2 Nach Vorliegen eines rechtskräftigen Zivilurteils wird dem Gesuchsteller eine Frist von 10 Tagen für den Antrag auf Fortführung des Verfahrens angesetzt. Verstreicht diese Frist ungenutzt, gilt dies als Rückzug des Baugesuches.

3 Auf Antrag des Gesuchstellers wird das Verfahren unbereinigt fortgeführt, wenn aus dem Zivilurteil ein zivilrechtliches Bauverbot bzw. Folgendes hervorgeht:

a. Bei Dienstbarkeiten zugunsten Dritter, die nicht von öffentlich-rechtlicher Relevanz sind, wird durch das Bauvorhaben eine Verletzung der Dienstbarkeit i.S.v. Art. 737 Abs. 3 ZGB verursacht.

b. Bei (Über-)Baurechts-Dienstbarkeiten zugunsten des Gesuchstellers wird durch das Bauvorhaben eine unzulässige Mehrbelastung der Dienstbarkeit i.S.v.
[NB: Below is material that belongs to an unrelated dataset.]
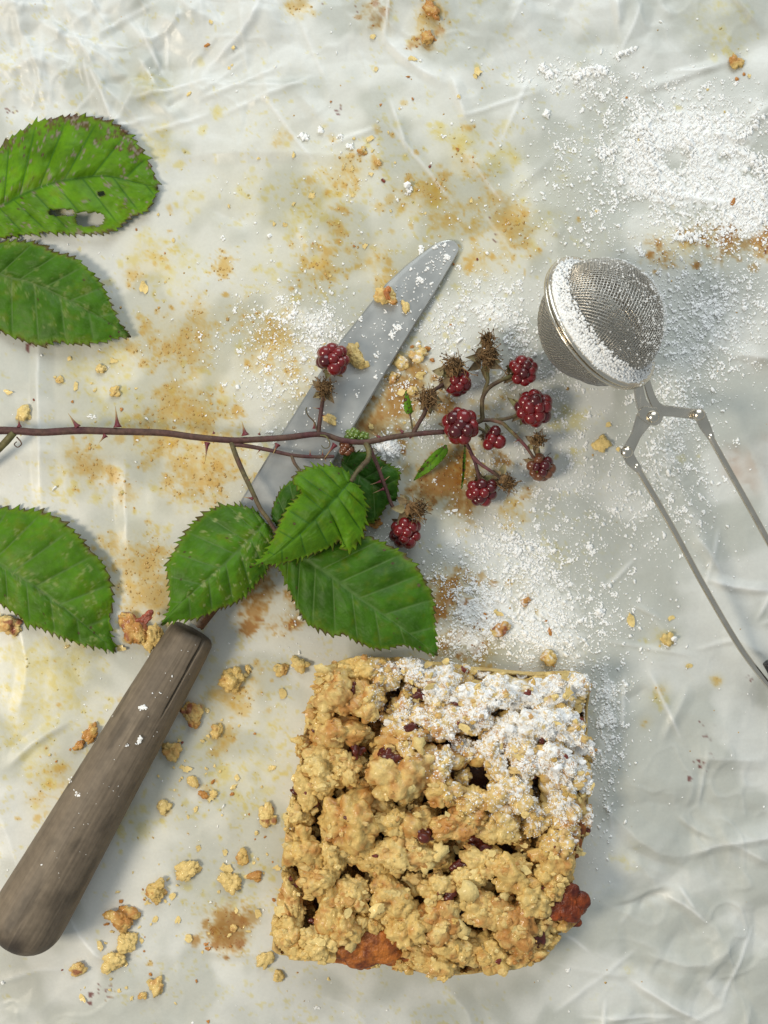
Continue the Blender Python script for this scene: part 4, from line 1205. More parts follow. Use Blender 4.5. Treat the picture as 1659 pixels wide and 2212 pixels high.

Art. 739 ZGB verursacht.

4 Auf Antrag des Gesuchstellers wird das Verfahren ausserdem unbereinigt fortgeführt, wenn bei solchen Dienstbarkeiten innert angesetzter Frist gemäss § 11 d keine Zivilklage erhoben wurde.

5 Im Falle einer unbereinigten Fortführung des Verfahrens ist der Gesuchsteller im Bauentscheid auf das zivilrechtliche Bauverbot bzw. den zivilrechtlichen Vorbehalt hinzuweisen.